Gracias a Rafael López por su generosidad. Esta es su historia que se que os gustara.
    Era el año 1957 y hacía tres meses que había nacido mi hermana. Supongo que la tristeza de lo que había acontecido con el comercio y con mi abuelo debía de lastrar el ambiente familiar, pero si algo no permitieron jamás mis padres, ni en los momentos más difíciles en los que llegar a final de mes era una tarea imposible, es que los Reyes Magos, que para eso eran reyes y eran magos, acusaran de ninguna forma la situación económica familiar. 
    Vivíamos entonces en una casa en la Carretera de Mariñamansa, hoy Avenida de Zamora, no estoy seguro si en el 53 o en el 57 actual. Recuerdo la mayor parte de la casa con una claridad que al parecer es imposible para un niño de cuatro años recién cumplidos, pero con la certeza de haber contrastado esos recuerdos con mi madre. La mayor parte de la vida la hacíamos en la parte posterior, donde estaban un cuarto de estar y la cocina, con una despensa que rememoro de tamaño descomunal, seguramente por contraste con mi tamaño,  y que compartían una galería que daba a la parte trasera, al huerto de Don Ceferino y Doña Rosa. Un huerto al que bajaba con cierta frecuencia a jugar y a comer con ellos “arroz con pollo muerto”, juegos y comidas en los que también participaban mis vecinas de arriba, María Ascensión y  María Esperanza, que eran más o menos de mi edad, las hijas de Chito y Maruja.  Un pasillo largo, largo, largo, con diferentes estancias en su lado izquierdo, el opuesto a la escalera y puerta de entrada, enlazaba con la parte delantera donde estaba el salón principal, que no parece que usáramos especialmente. Pero fue allí, en aquel salón, donde los Reyes Magos decidieron dejar aquellos regalos que serían los de nuestras últimas navidades como habitantes residentes de Orense. Y seguramente lo eligieron porque su puerta estaba anexa a la puerta de la calle y todo era más fácil para dejar los regalos, dado el volumen que tenían.
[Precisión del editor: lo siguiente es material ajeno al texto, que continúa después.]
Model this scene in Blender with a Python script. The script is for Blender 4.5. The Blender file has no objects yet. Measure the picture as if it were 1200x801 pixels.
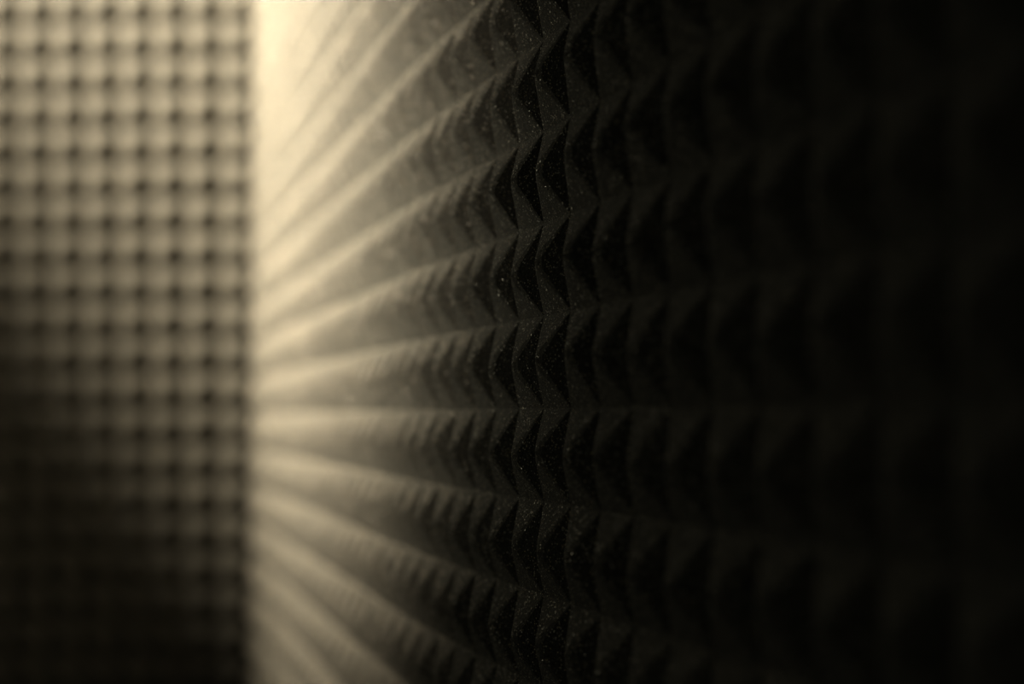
import bpy, math, random
from mathutils import Matrix, Vector

random.seed(11)
scene = bpy.context.scene
col = scene.collection
S = 0.05                      # pyramid pitch of the foam, metres
F = 2150.0                    # focal length in pixels of the 1200 px wide frame
CAM_Z = 1.25                  # camera height, metres

# ------------------------------------------------------------------ camera
cam_data = bpy.data.cameras.new('camera')
cam_data.sensor_width = 36.0
cam_data.lens = 36.0 * F / 1200.0
cam_data.clip_start = 0.01
cam_data.dof.use_dof = True
cam_data.dof.focus_distance = 0.985
cam_data.dof.aperture_fstop = 2.9
cam = bpy.data.objects.new('camera', cam_data)
cam.location = (0, 0, CAM_Z)
cam.rotation_euler = (math.radians(90 + 2.32), 0, 0)
col.objects.link(cam)
scene.camera = cam

# ------------------------------------------------------------------ world
world = bpy.data.worlds.new('world')
world.use_nodes = True
bg = world.node_tree.nodes['Background']
bg.inputs['Color'].default_value = (1.0, 0.98, 0.70, 1)
bg.inputs['Strength'].default_value = 0.022
scene.world = world

# ------------------------------------------------------------------ light: one warm spot, upper left
LAMP = Vector((-45.4 * S, 40.8 * S, CAM_Z + 35.5 * S))
AIM = Vector((8.1 * S, 45.2 * S, CAM_Z + 13.5 * S))
spot = bpy.data.lights.new('spot_lamp', 'SPOT')
spot.energy = 5600.0
spot.color = (1.0, 0.845, 0.60)
spot.spot_size = 2 * 0.486
spot.spot_blend = 1.0
spot.shadow_soft_size = 0.04
lamp = bpy.data.objects.new('spot_lamp', spot)
lamp.location = LAMP
lamp.rotation_euler = (AIM - LAMP).to_track_quat('-Z', 'Y').to_euler()
col.objects.link(lamp)

# added fill spots for the corner's glow, no real lamps: they rake the near foam
def fill_spot(name, at, aim, watts, half, radius):
    d = bpy.data.lights.new(name, 'SPOT')
    d.energy = watts
    d.color = (1.0, 0.91, 0.64)
    d.spot_size = 2 * half
    d.spot_blend = 1.0
    d.shadow_soft_size = radius
    o = bpy.data.objects.new(name, d)
    at = Vector((at[0] * S, at[1] * S, CAM_Z + at[2] * S))
    aim = Vector((aim[0] * S, aim[1] * S, CAM_Z + aim[2] * S))
    o.location = at
    o.rotation_euler = (aim - at).to_track_quat('-Z', 'Y').to_euler()
    col.objects.link(o)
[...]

     Es difícil saber cómo funciona la memoria, en que parámetros se basa para perpetuar unos hechos frente a otros, pero sí sé que si cierro los ojos aún puedo ver, aún puedo asomarme a aquella mañana como si estuviera sucediendo ahora mismo.  Me contó mi madre que había muchos más regalos, pero yo recuerdo cuatro, yo veo cuatro con la claridad engañosa que me hace creer que aún puedo cogerlos. Mi coche de pedales, mi toro, un toro de cartón, con una base de madera y ruedines, más alto que yo, las gafas de mi madre y unas tijeras de costura, largas, en una funda roja.
     Las gafas y las tijeras aún están por casa, mi coche y mi toro apenas pude disfrutarlos unos meses, los que transcurrieron hasta nuestra partida a Madrid para que mi padre empezara su andadura laboral en el Barreiros de sus amigos Valeriano y Graciliano.   En la habitación alquilada, que entonces tuvimos que compartir en una casa en la calle Menéndez Pelayo de Madrid, no cabían ni el coche de pedales, ni el toro, en realidad casi ni nosotros cuatro. Dos juguetes que añoré durante toda mi infancia y que aún hoy recuerdo con saudade, con el anhelo de lo que siendo mío nunca pude disfrutar.
     Aquellos juguetes fueron a parar al chalet de don Fabriciano y doña Matilde, los suegros de mi tío Virgilio, que estaba, y aún está, en la calle del Concejo, para mayor disfrute de mis primos, y allí pude reencontrarme con ellos, ocasionalmente, cuando íbamos a Orense y visitábamos el chalet. Tal vez por esto, o no, para mí la fiesta de los Reyes siempre fue la esperanza no cumplida de otro coche de pedales, la ilusión de descubrir una estancia llena de regalos y al día siguiente iniciar la selección de los que vendrían al año siguiente, la búsqueda, la carta, el hallazgo de última hora. Y aunque nunca más llegó mi añorado coche, aunque esa expectativa nunca acabó de culminarse, siempre recibí regalos que mis padres nunca hubieran podido compararme y que los Reyes se encargaban de que llegaran a mis manos. Algunos, según supe después, construidos por mi padre con sus propias manos. Recuerdo un fuerte, y un garaje de varios pisos que también se quedó en Orense.
               Gracias. Con todo el amor a mis padres que me inculcaron la ilusión, con toda la felicidad de seguir creyendo en los Reyes, con toda la satisfacción de ver a mis hijos y a mi nieta como siguen viviendo la fiesta. Gracias a SSMM los Reyes Magos de Oriente por recuperar lo mejor de nosotros mismos, nuestra infancia, nuestra inocencia, aunque a veces se nos pierda en el día a día, aunque solo la encontremos una noche al año.
A Rafael López Cid Y Consuelo Villar Ferreiro, mis padres.